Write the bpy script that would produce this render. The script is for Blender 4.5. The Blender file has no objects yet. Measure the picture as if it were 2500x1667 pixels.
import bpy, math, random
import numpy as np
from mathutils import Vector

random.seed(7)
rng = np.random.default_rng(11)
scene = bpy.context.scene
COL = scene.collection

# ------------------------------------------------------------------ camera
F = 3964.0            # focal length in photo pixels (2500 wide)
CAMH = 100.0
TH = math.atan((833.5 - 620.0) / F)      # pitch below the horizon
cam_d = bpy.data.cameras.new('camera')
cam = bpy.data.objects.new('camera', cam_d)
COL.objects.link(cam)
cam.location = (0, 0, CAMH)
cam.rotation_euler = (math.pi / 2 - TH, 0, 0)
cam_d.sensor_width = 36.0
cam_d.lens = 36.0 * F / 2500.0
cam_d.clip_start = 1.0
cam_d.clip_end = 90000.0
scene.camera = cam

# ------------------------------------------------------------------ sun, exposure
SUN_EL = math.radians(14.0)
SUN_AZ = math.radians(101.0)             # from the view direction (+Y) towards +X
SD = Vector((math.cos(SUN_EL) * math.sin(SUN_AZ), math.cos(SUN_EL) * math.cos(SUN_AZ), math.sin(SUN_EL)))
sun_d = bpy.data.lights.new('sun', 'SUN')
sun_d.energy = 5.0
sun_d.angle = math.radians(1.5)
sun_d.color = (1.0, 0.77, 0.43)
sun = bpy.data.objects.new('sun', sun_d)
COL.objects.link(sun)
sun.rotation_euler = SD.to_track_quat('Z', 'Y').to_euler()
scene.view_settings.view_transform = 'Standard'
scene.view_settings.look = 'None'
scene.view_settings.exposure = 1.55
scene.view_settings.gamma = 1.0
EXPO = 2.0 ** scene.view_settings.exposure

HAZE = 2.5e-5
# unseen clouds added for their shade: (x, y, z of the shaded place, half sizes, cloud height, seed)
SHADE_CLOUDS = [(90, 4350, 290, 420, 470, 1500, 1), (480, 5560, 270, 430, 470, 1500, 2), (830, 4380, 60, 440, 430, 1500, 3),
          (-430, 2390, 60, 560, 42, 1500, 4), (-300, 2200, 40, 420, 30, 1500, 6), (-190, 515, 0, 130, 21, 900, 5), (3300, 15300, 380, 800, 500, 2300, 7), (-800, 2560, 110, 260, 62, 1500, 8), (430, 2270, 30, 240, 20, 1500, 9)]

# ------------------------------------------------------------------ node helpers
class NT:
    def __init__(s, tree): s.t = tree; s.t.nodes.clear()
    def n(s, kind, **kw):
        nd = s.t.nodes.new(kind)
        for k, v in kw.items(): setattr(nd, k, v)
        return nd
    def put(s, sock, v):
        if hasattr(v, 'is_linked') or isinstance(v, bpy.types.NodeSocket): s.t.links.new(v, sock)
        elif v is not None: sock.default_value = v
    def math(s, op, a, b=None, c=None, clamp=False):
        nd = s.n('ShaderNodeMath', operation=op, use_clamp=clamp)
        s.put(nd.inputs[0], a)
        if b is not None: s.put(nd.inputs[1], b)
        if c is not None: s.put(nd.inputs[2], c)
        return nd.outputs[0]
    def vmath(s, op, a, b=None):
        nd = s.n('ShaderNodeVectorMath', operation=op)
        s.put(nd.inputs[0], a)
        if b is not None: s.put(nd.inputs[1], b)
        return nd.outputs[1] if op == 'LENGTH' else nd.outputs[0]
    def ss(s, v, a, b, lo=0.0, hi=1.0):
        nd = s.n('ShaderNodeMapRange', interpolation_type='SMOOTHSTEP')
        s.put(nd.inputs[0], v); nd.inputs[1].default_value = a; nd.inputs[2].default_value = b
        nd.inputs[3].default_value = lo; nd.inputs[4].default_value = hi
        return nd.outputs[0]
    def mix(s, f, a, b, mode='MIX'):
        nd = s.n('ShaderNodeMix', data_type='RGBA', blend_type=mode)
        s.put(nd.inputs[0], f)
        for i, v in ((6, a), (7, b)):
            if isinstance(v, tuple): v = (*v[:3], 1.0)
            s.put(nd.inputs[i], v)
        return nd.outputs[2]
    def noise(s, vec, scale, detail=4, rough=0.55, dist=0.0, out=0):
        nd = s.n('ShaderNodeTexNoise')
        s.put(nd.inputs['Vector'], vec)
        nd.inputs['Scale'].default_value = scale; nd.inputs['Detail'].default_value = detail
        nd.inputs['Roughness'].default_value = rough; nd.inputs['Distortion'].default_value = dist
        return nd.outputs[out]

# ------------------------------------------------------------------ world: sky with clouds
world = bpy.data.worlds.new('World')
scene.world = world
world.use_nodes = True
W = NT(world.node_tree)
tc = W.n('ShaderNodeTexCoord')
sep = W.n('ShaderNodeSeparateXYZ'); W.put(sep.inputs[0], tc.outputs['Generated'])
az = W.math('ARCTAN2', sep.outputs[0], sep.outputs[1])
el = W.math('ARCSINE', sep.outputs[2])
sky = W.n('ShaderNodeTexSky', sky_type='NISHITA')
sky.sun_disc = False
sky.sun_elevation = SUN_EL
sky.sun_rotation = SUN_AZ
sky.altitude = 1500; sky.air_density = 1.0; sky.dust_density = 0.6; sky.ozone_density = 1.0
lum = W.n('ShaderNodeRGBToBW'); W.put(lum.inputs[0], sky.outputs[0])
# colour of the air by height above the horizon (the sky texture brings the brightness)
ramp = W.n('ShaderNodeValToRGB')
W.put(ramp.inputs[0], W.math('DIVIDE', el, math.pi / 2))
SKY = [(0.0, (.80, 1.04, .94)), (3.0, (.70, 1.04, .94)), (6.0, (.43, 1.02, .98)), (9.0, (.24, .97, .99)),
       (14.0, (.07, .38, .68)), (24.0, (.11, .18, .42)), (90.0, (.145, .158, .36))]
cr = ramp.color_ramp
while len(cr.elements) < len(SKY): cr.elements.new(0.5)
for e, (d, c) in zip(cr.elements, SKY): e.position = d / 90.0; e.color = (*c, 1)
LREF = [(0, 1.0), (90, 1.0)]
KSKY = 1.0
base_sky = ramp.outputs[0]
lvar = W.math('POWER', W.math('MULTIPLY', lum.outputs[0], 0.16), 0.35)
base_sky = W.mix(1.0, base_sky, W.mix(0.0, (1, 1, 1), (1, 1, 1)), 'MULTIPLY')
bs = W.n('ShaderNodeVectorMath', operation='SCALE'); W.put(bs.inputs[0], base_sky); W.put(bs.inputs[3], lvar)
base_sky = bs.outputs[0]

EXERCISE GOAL
Starting at the first line of the material above, reproduce each line exactly up to and including the line with "COL = scene.collection".

WRITTEN RESPONSE
Write the bpy script that would produce this render. The script is for Blender 4.5. The Blender file has no objects yet. Measure the picture as if it were 2500x1667 pixels.
import bpy, math, random
import numpy as np
from mathutils import Vector

random.seed(7)
rng = np.random.default_rng(11)
scene = bpy.context.scene
COL = scene.collection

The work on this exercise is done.